Return all of the data exactly, with nothing left out but the pictures.
■ ■ ■
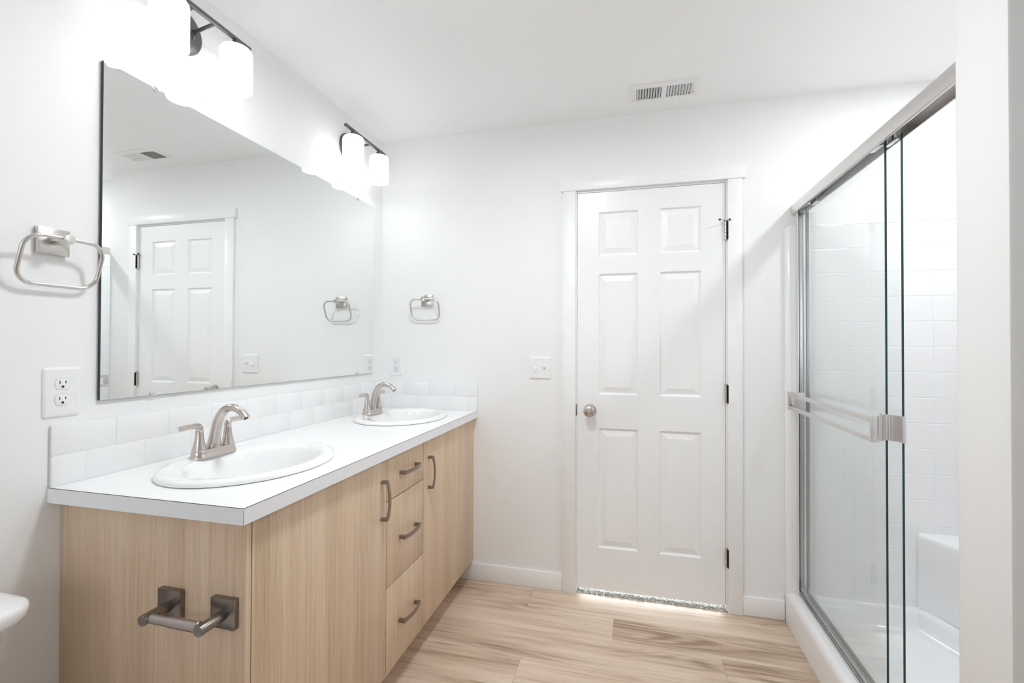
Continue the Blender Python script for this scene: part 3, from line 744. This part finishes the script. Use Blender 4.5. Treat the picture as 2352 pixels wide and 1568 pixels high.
# ------------------------------------------------------------------ ceiling register
vt = thing('ceiling_vent', 'white two-way louvred vent in the ceiling above the door', 'vent', (1.5385, -0.2020, H))
mb = MB()
def ring_plate(xa, xb, ya, yb, holes):
    xs_ = sorted({xa, xb, *[h for hl in holes for h in hl[:2]]}); ys_ = sorted({ya, yb, *[h for hl in holes for h in hl[2:]]})
    for i in range(len(xs_)-1):
        for k in range(len(ys_)-1):
            cx, cy = (xs_[i]+xs_[i+1])/2, (ys_[k]+ys_[k+1])/2
            if any(h[0] < cx < h[1] and h[2] < cy < h[3] for h in holes): continue
            mb.box(xs_[i], xs_[i+1], ys_[k], ys_[k+1], -0.0075, -0.0055)
BK = ((-0.119, -0.0085), (0.0145, 0.1265)); SY = (-0.044, 0.051)
ring_plate(-0.139, 0.141, -0.061, 0.063, [(a, b_, *SY) for a, b_ in BK])
rim = [(-0.1495, -0.072), (0.1505, -0.072), (0.1505, 0.0725), (-0.1495, 0.0725)]; inn = [(-0.139, -0.061), (0.141, -0.061), (0.141, 0.063), (-0.139, 0.063)]
a = [mb.v(*p, -0.0005) for p in rim]; c = [mb.v(*p, -0.0075) for p in inn]
for k in range(4): mb.face([a[k], a[(k+1) % 4], c[(k+1) % 4], c[k]])
mb.build('register_frame', 'plastic_white', vt, smooth=0)
for (x0, x1), s_ in zip(BK, (1, -1)):
    mb = MB(); n = 9; st = (x1-x0)/n
    for i in range(n):
        xc = x0 + st*(i+0.5); dx = 0.0040*s_
        mb.prism([(xc-dx-0.0006, -0.0085), (xc-dx+0.0010, -0.0085), (xc+dx+0.0010, -0.0010), (xc+dx-0.0006, -0.0010)], SY[0], SY[1], 'y')
    mb.build('louvre_bank', 'plastic_white', vt, smooth=0)
mb = MB(); mb.box(-0.121, 0.129, -0.046, 0.053, -0.0009, -0.0004); e = mb.build('duct_opening', 'slot_dark', vt, smooth=0); e['label'] = 'dark duct behind the louvres'
mb = MB(); mb.box(0.1288, 0.1323, 0.0290, 0.0325, -0.0105, -0.007, 0.0005); mb.build('damper_lever', 'dark_bronze', vt)
for xx in (-0.132, 0.1345):
    mb = MB(); mb.lathe([(0.0032, -0.0074), (0.0030, -0.0086), (0, -0.0090)], (xx, 0.004, 0), 'z', 14, False, False); mb.build('screw', 'plastic_white', vt)

# ------------------------------------------------------------------ toilet paper holder on the vanity end
tp = thing('toilet_paper_holder', 'empty shade-darkened nickel toilet paper holder on the vanity end panel', 'toilet paper holder', (0.4385, VL, 0.670))
for s_ in (-1, 1):
    mb = MB(); mb.box(s_*0.0755-0.0325, s_*0.0755+0.0325, -0.0135, 0.0, -0.0335, 0.0335, 0.0012); bp_ = mb.build('mount_plate', 'holder_nickel_shaded', tp)
    mb = MB(); mb.lathe([(0.0118, -0.013), (0.0118, -0.0735), (0.0112, -0.0748), (0.0, -0.0748)], (s_*0.0755, 0, -0.004), 'y', 32, False, False); mb.build('post', 'holder_nickel_shaded', tp)
mb = MB(); mb.lathe([(0.0085, -0.066), (0.0085, -0.064), (0.0102, -0.063), (0.0102, -0.012), (0.0116, -0.0105), (0.0116, 0.0625), (0.0095, 0.064), (0.0095, 0.066)], (0, -0.0605, -0.004), 'x', 28)
mb.build('spring_roller', 'roller_nickel_shaded', tp)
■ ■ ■
● The solution
Continue the Blender Python script for this scene: part 3, from line 744. This part finishes the script. Use Blender 4.5. Treat the picture as 2352 pixels wide and 1568 pixels high.
# ------------------------------------------------------------------ ceiling register
vt = thing('ceiling_vent', 'white two-way louvred vent in the ceiling above the door', 'vent', (1.5385, -0.2020, H))
mb = MB()
def ring_plate(xa, xb, ya, yb, holes):
    xs_ = sorted({xa, xb, *[h for hl in holes for h in hl[:2]]}); ys_ = sorted({ya, yb, *[h for hl in holes for h in hl[2:]]})
    for i in range(len(xs_)-1):
        for k in range(len(ys_)-1):
            cx, cy = (xs_[i]+xs_[i+1])/2, (ys_[k]+ys_[k+1])/2
            if any(h[0] < cx < h[1] and h[2] < cy < h[3] for h in holes): continue
            mb.box(xs_[i], xs_[i+1], ys_[k], ys_[k+1], -0.0075, -0.0055)
BK = ((-0.119, -0.0085), (0.0145, 0.1265)); SY = (-0.044, 0.051)
ring_plate(-0.139, 0.141, -0.061, 0.063, [(a, b_, *SY) for a, b_ in BK])
rim = [(-0.1495, -0.072), (0.1505, -0.072), (0.1505, 0.0725), (-0.1495, 0.0725)]; inn = [(-0.139, -0.061), (0.141, -0.061), (0.141, 0.063), (-0.139, 0.063)]
a = [mb.v(*p, -0.0005) for p in rim]; c = [mb.v(*p, -0.0075) for p in inn]
for k in range(4): mb.face([a[k], a[(k+1) % 4], c[(k+1) % 4], c[k]])
mb.build('register_frame', 'plastic_white', vt, smooth=0)
for (x0, x1), s_ in zip(BK, (1, -1)):
    mb = MB(); n = 9; st = (x1-x0)/n
    for i in range(n):
        xc = x0 + st*(i+0.5); dx = 0.0040*s_
        mb.prism([(xc-dx-0.0006, -0.0085), (xc-dx+0.0010, -0.0085), (xc+dx+0.0010, -0.0010), (xc+dx-0.0006, -0.0010)], SY[0], SY[1], 'y')
    mb.build('louvre_bank', 'plastic_white', vt, smooth=0)
mb = MB(); mb.box(-0.121, 0.129, -0.046, 0.053, -0.0009, -0.0004); e = mb.build('duct_opening', 'slot_dark', vt, smooth=0); e['label'] = 'dark duct behind the louvres'
mb = MB(); mb.box(0.1288, 0.1323, 0.0290, 0.0325, -0.0105, -0.007, 0.0005); mb.build('damper_lever', 'dark_bronze', vt)
for xx in (-0.132, 0.1345):
    mb = MB(); mb.lathe([(0.0032, -0.0074), (0.0030, -0.0086), (0, -0.0090)], (xx, 0.004, 0), 'z', 14, False, False); mb.build('screw', 'plastic_white', vt)

# ------------------------------------------------------------------ toilet paper holder on the vanity end
tp = thing('toilet_paper_holder', 'empty shade-darkened nickel toilet paper holder on the vanity end panel', 'toilet paper holder', (0.4385, VL, 0.670))
for s_ in (-1, 1):
    mb = MB(); mb.box(s_*0.0755-0.0325, s_*0.0755+0.0325, -0.0135, 0.0, -0.0335, 0.0335, 0.0012); bp_ = mb.build('mount_plate', 'holder_nickel_shaded', tp)
    mb = MB(); mb.lathe([(0.0118, -0.013), (0.0118, -0.0735), (0.0112, -0.0748), (0.0, -0.0748)], (s_*0.0755, 0, -0.004), 'y', 32, False, False); mb.build('post', 'holder_nickel_shaded', tp)
mb = MB(); mb.lathe([(0.0085, -0.066), (0.0085, -0.064), (0.0102, -0.063), (0.0102, -0.012), (0.0116, -0.0105), (0.0116, 0.0625), (0.0095, 0.064), (0.0095, 0.066)], (0, -0.0605, -0.004), 'x', 28)
mb.build('spring_roller', 'roller_nickel_shaded', tp)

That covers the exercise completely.